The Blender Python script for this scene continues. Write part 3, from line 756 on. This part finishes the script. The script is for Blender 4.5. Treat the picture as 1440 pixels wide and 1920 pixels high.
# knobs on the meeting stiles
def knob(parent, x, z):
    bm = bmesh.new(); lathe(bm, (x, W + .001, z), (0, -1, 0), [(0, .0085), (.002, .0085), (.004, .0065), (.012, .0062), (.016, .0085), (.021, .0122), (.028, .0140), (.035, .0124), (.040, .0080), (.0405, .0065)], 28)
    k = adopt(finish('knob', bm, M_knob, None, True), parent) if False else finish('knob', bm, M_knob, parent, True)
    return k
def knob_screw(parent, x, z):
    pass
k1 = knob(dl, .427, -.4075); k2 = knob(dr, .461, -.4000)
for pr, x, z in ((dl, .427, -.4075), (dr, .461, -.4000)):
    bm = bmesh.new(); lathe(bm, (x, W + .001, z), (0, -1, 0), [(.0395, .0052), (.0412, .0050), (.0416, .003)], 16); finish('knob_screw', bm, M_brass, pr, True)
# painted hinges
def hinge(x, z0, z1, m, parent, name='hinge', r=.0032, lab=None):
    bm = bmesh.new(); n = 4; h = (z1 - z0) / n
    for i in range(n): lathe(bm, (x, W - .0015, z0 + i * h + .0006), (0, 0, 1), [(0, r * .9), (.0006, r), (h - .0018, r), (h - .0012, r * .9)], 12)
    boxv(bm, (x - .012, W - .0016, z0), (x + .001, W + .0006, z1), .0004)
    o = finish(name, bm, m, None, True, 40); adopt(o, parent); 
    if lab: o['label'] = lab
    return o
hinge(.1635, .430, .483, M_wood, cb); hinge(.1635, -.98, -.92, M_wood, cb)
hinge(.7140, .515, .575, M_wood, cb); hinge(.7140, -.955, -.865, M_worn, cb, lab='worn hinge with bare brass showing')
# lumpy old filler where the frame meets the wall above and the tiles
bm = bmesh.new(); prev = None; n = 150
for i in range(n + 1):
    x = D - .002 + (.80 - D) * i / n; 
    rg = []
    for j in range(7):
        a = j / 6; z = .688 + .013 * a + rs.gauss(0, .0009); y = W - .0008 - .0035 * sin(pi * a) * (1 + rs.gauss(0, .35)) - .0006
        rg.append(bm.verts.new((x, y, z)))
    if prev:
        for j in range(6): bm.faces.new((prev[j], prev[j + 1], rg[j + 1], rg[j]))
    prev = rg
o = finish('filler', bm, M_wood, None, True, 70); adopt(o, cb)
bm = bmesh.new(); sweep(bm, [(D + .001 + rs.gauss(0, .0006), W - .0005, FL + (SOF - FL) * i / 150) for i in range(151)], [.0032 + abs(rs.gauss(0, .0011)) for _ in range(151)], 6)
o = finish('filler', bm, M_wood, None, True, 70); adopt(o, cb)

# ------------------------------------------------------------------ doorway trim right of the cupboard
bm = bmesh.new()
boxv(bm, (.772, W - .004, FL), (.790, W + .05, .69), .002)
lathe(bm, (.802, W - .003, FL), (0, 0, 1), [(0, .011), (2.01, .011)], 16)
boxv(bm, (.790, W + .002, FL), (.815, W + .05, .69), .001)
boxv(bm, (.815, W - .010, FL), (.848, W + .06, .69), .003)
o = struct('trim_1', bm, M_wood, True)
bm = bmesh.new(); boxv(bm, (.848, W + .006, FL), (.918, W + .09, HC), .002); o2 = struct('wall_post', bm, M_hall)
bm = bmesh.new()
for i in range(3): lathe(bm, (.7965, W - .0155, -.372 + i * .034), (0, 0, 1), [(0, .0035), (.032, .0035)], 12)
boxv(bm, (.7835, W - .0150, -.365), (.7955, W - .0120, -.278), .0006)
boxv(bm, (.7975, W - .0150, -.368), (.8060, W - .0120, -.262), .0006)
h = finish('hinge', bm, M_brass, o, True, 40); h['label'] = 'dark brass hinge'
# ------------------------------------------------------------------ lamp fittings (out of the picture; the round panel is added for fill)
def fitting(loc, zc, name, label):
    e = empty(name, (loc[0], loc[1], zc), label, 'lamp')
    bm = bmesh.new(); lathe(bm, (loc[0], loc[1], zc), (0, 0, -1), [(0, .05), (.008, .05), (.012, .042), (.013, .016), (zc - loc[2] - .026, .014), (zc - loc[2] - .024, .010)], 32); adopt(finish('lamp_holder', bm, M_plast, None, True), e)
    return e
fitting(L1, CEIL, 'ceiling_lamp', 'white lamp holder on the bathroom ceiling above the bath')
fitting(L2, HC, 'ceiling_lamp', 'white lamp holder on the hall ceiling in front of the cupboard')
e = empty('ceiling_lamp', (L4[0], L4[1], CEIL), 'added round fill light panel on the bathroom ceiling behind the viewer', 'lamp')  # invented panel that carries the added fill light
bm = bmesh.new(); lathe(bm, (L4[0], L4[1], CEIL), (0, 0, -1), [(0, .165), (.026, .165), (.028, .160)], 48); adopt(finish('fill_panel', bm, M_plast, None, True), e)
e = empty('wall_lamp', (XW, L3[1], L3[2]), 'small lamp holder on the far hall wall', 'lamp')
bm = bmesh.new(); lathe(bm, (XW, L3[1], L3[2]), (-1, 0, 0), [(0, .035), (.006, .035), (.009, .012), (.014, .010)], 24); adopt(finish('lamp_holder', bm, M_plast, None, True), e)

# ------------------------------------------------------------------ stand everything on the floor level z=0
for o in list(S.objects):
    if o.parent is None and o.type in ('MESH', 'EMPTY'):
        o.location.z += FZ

+ + + + + + +

• [Exercise objective] Write out the whole listing again, exactly as it stands.

• [Answer to this problem]
The Blender Python script for this scene continues. Write part 3, from line 756 on. This part finishes the script. The script is for Blender 4.5. Treat the picture as 1440 pixels wide and 1920 pixels high.
# knobs on the meeting stiles
def knob(parent, x, z):
    bm = bmesh.new(); lathe(bm, (x, W + .001, z), (0, -1, 0), [(0, .0085), (.002, .0085), (.004, .0065), (.012, .0062), (.016, .0085), (.021, .0122), (.028, .0140), (.035, .0124), (.040, .0080), (.0405, .0065)], 28)
    k = adopt(finish('knob', bm, M_knob, None, True), parent) if False else finish('knob', bm, M_knob, parent, True)
    return k
def knob_screw(parent, x, z):
    pass
k1 = knob(dl, .427, -.4075); k2 = knob(dr, .461, -.4000)
for pr, x, z in ((dl, .427, -.4075), (dr, .461, -.4000)):
    bm = bmesh.new(); lathe(bm, (x, W + .001, z), (0, -1, 0), [(.0395, .0052), (.0412, .0050), (.0416, .003)], 16); finish('knob_screw', bm, M_brass, pr, True)
# painted hinges
def hinge(x, z0, z1, m, parent, name='hinge', r=.0032, lab=None):
    bm = bmesh.new(); n = 4; h = (z1 - z0) / n
    for i in range(n): lathe(bm, (x, W - .0015, z0 + i * h + .0006), (0, 0, 1), [(0, r * .9), (.0006, r), (h - .0018, r), (h - .0012, r * .9)], 12)
    boxv(bm, (x - .012, W - .0016, z0), (x + .001, W + .0006, z1), .0004)
    o = finish(name, bm, m, None, True, 40); adopt(o, parent); 
    if lab: o['label'] = lab
    return o
hinge(.1635, .430, .483, M_wood, cb); hinge(.1635, -.98, -.92, M_wood, cb)
hinge(.7140, .515, .575, M_wood, cb); hinge(.7140, -.955, -.865, M_worn, cb, lab='worn hinge with bare brass showing')
# lumpy old filler where the frame meets the wall above and the tiles
bm = bmesh.new(); prev = None; n = 150
for i in range(n + 1):
    x = D - .002 + (.80 - D) * i / n; 
    rg = []
    for j in range(7):
        a = j / 6; z = .688 + .013 * a + rs.gauss(0, .0009); y = W - .0008 - .0035 * sin(pi * a) * (1 + rs.gauss(0, .35)) - .0006
        rg.append(bm.verts.new((x, y, z)))
    if prev:
        for j in range(6): bm.faces.new((prev[j], prev[j + 1], rg[j + 1], rg[j]))
    prev = rg
o = finish('filler', bm, M_wood, None, True, 70); adopt(o, cb)
bm = bmesh.new(); sweep(bm, [(D + .001 + rs.gauss(0, .0006), W - .0005, FL + (SOF - FL) * i / 150) for i in range(151)], [.0032 + abs(rs.gauss(0, .0011)) for _ in range(151)], 6)
o = finish('filler', bm, M_wood, None, True, 70); adopt(o, cb)

# ------------------------------------------------------------------ doorway trim right of the cupboard
bm = bmesh.new()
boxv(bm, (.772, W - .004, FL), (.790, W + .05, .69), .002)
lathe(bm, (.802, W - .003, FL), (0, 0, 1), [(0, .011), (2.01, .011)], 16)
boxv(bm, (.790, W + .002, FL), (.815, W + .05, .69), .001)
boxv(bm, (.815, W - .010, FL), (.848, W + .06, .69), .003)
o = struct('trim_1', bm, M_wood, True)
bm = bmesh.new(); boxv(bm, (.848, W + .006, FL), (.918, W + .09, HC), .002); o2 = struct('wall_post', bm, M_hall)
bm = bmesh.new()
for i in range(3): lathe(bm, (.7965, W - .0155, -.372 + i * .034), (0, 0, 1), [(0, .0035), (.032, .0035)], 12)
boxv(bm, (.7835, W - .0150, -.365), (.7955, W - .0120, -.278), .0006)
boxv(bm, (.7975, W - .0150, -.368), (.8060, W - .0120, -.262), .0006)
h = finish('hinge', bm, M_brass, o, True, 40); h['label'] = 'dark brass hinge'
# ------------------------------------------------------------------ lamp fittings (out of the picture; the round panel is added for fill)
def fitting(loc, zc, name, label):
    e = empty(name, (loc[0], loc[1], zc), label, 'lamp')
    bm = bmesh.new(); lathe(bm, (loc[0], loc[1], zc), (0, 0, -1), [(0, .05), (.008, .05), (.012, .042), (.013, .016), (zc - loc[2] - .026, .014), (zc - loc[2] - .024, .010)], 32); adopt(finish('lamp_holder', bm, M_plast, None, True), e)
    return e
fitting(L1, CEIL, 'ceiling_lamp', 'white lamp holder on the bathroom ceiling above the bath')
fitting(L2, HC, 'ceiling_lamp', 'white lamp holder on the hall ceiling in front of the cupboard')
e = empty('ceiling_lamp', (L4[0], L4[1], CEIL), 'added round fill light panel on the bathroom ceiling behind the viewer', 'lamp')  # invented panel that carries the added fill light
bm = bmesh.new(); lathe(bm, (L4[0], L4[1], CEIL), (0, 0, -1), [(0, .165), (.026, .165), (.028, .160)], 48); adopt(finish('fill_panel', bm, M_plast, None, True), e)
e = empty('wall_lamp', (XW, L3[1], L3[2]), 'small lamp holder on the far hall wall', 'lamp')
bm = bmesh.new(); lathe(bm, (XW, L3[1], L3[2]), (-1, 0, 0), [(0, .035), (.006, .035), (.009, .012), (.014, .010)], 24); adopt(finish('lamp_holder', bm, M_plast, None, True), e)

# ------------------------------------------------------------------ stand everything on the floor level z=0
for o in list(S.objects):
    if o.parent is None and o.type in ('MESH', 'EMPTY'):
        o.location.z += FZ